Our Research

False-belief understanding in infants and toddlers

Adults routinely interpret the behavior of other individuals in terms of their underlying mental states (e.g., goals, preferences, beliefs). Much of the research on the development of this psychological reasoning ability has focused on when children understand that others can be mistaken, or hold false beliefs, about the world. This question was traditionally studied using tasks in which children had to answer direct questions about the likely behavior of a mistaken individual. Children typically fail such tasks until at least age four. However, more recent research (some of which has been conducted in our laboratory) suggests that when tested with alternative tasks that do not involve such questions, children demonstrate false-belief understanding at much younger ages – in some cases as early as 6 months of age. Our ongoing research builds on these recent findings by exploring two questions. First, what is the extent of infants’ and toddlers’ early false-belief understanding? Second, what explains the discrepancy between children’s performance on traditional false-belief tasks and alternative tasks?

The role of social factors in false-belief understanding

In addition to exploring when children understand false beliefs, we are also interested in the social factors that influence the development of this ability in early childhood. In particular, we are interested in the influence of two factors: the mental-state language used in parent-child interactions and children's socioeconomic background. Children’s exposure to and use of mental-state language—terms that refer to psychological states such as think and know—is related to their false-belief understanding during the preschool years. However, little research has investigated whether similar factors might contribute to the development of this ability at younger ages. In ongoing work, we are examining the relationship between mental-state language and false-belief understanding the first years of life. 

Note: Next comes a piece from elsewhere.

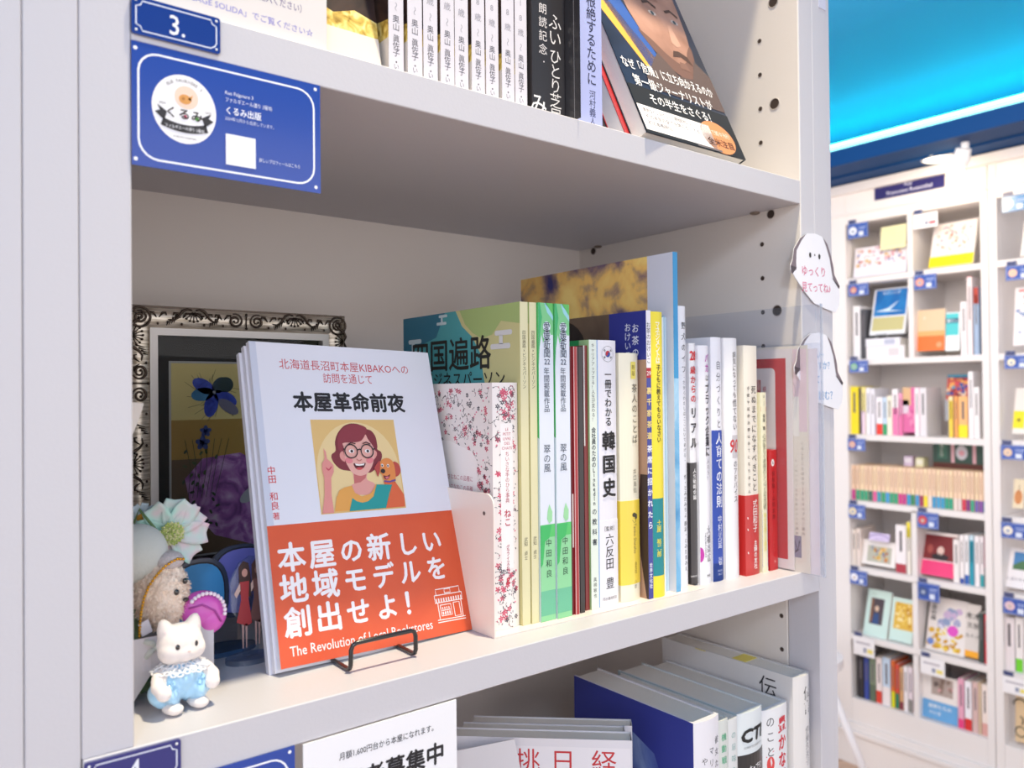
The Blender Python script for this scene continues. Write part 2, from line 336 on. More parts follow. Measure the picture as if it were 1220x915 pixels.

Prior research also suggests that children's performance on traditional false-belief tasks is related to their socioeconomic status (SES): children from lower SES backgrounds pass such tasks much later than higher SES children. However, the nature of this socioeconomic disparity is unclear because prior studies have relied on a single type of false-belief task that children could fail for many reasons. Moreover, few studies have examined the mechanism by which SES affects false-belief understanding, and thus little is known about the cause of this disparity. In an ongoing project funded by the National Science Foundation, we are working to clarify the impact of SES on children's early false-belief understanding. 

The origins of social-group based inferences

Categorization is a vital process in human cognition. Categories not only allow us to organize our knowledge about the world efficiently, but they also guide our expectations when we encounter new information. We tend to assume that categories capture fundamental, inherent similarities amongst entities and thus use prior knowledge about a category to make inferences about the likely properties of new category members. However, applying this type of reasoning to categories of people (e.g., women) can have a pernicious effect, giving rise to stereotypes and prejudice. By the preschool years, children are attentive to social groups in their environments and use social groups to make inductive inferences about group members. Our research investigates the origins of stereotypes by examining when and how infants begin to make social-group based inferences about the characteristics and behaviors of people.

The development of trust

Trust is essential for everyday social interactions and relationships. Trust is also important to many aspects of child development because children need to decide who they can trust to teach them new information (i.e. epistemic trust) and who they can trust for social support and to keep their promises (i.e. social trust). In an ongoing project funded by the National Science Foundation, we are investigating how epistemic and social trust develops in early childhood, and whether children consider different factors when making these two types of trust judgments. We are also investigating whether children's decisions of who to trust are influenced by social categories (e.g., race) or children's socioeconomic environments.